O José Pacheco Pereira escreveu um artigo no jornal Púbico com o título “O mundo é dos brutos — a ascensão da violência e a queda da empatia”. A crítica do José Pacheco Pereira resume-se, mutatis mutandis, a um tipo de sociedade que institucionaliza “a pena de morte, a tortura, censura, ausência de direitos, em que todos são indefesos face aos mais fortes” (sic).
Ora, aquela elite que trabalha afanosamente para a “queda da empatia” (atomização da sociedade) é a mesma que se assume como concordante com o artigo do José Pacheco Pereira: é isto o que os anglo-saxónicos chamam de “SPIN”.
Por exemplo, a pena-de-morte, entendida como a legitimação da afirmação cultural de um acto gratuito, é hoje praticada mediante o aborto “a pedido da freguesa”, o que revela de facto uma “queda de empatia” na cultura antropológica do Ocidente; mas não tenho dúvidas de que o José Pacheco Pereira, como bom esquerdista, é a favor da prática social e cultural do aborto.
Ou seja, a Esquerda pratica o crime cultural procurando não deixar impressões digitais, e acusando os outros daquilo que ela própria faz.
O mesmo se passa com a eutanásia “a pedido do freguês” (defendida pela Esquerda), que rapidamente se transforma em uma pena-de-morte utilitarista e prescritiva. Porém, as mesmas pessoas que defendem a eutanásia são as que vêm a terreiro dizer que “os brutos são os outros que não concordam connosco”.
O maniqueísmo da Esquerda não é baseado em factos (intersubjectividade): em vez disso, é baseado em sentimentos, em subjectividade e mundividência (muitas vezes psicóticas ou fundamentadas por uma Fé Metastática) circunscritas a um determinado grupo cultural elitista.
O maniqueísmo da Esquerda é uma transposição do maniqueísmo gnóstico da Antiguidade Tardia, em que os Pneumáticos iluminados (de Esquerda) “se salvam”, ao passo que os Hílicos (os brutos, que não alinham ideologicamente com os iluminados) se perdem no curso da História, e deveriam ser mesmo eliminados.
Por exemplo, o José Pacheco Pereira critica Comte e as consequências do Positivismo; a Esquerda racionalista (Carlos Fiolhais, e quejandos) venera o Positivismo de Comte; e, no entanto, esta Esquerda afirma que concorda com o Pacheco Pereira. É um SPIN vergonhoso.
O texto do Pacheco Pereira é “reaccionário”, entendido no sentido da filosofia comunitarista; poderia ter sido escrito por A. MacIntyre, Michael Walzer, ou Charles Taylor — o que está nos antípodas do que pensam os compagnons de route do Carlos Fiolhais.

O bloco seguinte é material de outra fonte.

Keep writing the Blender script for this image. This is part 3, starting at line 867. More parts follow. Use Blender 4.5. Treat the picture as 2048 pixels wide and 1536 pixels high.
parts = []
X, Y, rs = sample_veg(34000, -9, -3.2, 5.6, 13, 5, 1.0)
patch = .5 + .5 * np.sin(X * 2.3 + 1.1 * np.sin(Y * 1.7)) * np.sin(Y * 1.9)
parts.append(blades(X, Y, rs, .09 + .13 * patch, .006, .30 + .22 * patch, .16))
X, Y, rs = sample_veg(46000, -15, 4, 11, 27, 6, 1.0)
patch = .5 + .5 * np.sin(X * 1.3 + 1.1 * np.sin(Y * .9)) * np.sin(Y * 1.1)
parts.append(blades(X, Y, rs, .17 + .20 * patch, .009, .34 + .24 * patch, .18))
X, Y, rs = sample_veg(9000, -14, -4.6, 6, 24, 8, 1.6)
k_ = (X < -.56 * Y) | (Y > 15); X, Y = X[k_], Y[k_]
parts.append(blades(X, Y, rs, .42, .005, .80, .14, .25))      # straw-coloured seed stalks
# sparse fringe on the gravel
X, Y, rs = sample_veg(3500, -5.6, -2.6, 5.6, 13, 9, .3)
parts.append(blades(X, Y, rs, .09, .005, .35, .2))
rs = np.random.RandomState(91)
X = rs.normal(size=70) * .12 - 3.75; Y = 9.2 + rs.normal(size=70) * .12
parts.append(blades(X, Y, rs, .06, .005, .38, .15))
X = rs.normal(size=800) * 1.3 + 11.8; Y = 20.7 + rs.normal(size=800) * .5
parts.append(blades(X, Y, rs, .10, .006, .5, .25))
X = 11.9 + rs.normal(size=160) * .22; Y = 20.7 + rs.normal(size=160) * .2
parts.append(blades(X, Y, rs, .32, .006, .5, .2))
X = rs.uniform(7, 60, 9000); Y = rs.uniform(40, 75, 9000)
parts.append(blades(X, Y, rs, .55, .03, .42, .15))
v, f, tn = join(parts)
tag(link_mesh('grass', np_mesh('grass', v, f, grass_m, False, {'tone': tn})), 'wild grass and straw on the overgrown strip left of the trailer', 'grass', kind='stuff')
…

No blogue Rerum Natura não há outra coisa senão “deslumbramento tecnológico” e científico positivista (por exemplo, o Galopim e o Eugénio Lisboa), e anti-religião. O impacto da ciência sobre a religião aconteceu no século XIX; o que acontece hoje é o impacto da técnica sobre a imaginação dos imbecis elitistas que pretendem construir um putativo Mundo Novo nietzscheano que tenta transformar a Natureza Humana — porque as opiniões mudam, a elite esquerdista, relativista e imbecil crê que as verdades mudam também.
Para não pensar no mundo que a ciência descreve, a elite positivista esquerdista embriaga-se de técnica. O técnico crê-se superior aos demais porque sabe o que, por definição, qualquer pessoa pode aprender. Esperar que a vulnerabilidade crescente de um mundo exponencialmente integrado pela técnica não exija um despotismo total, é mera estupidez.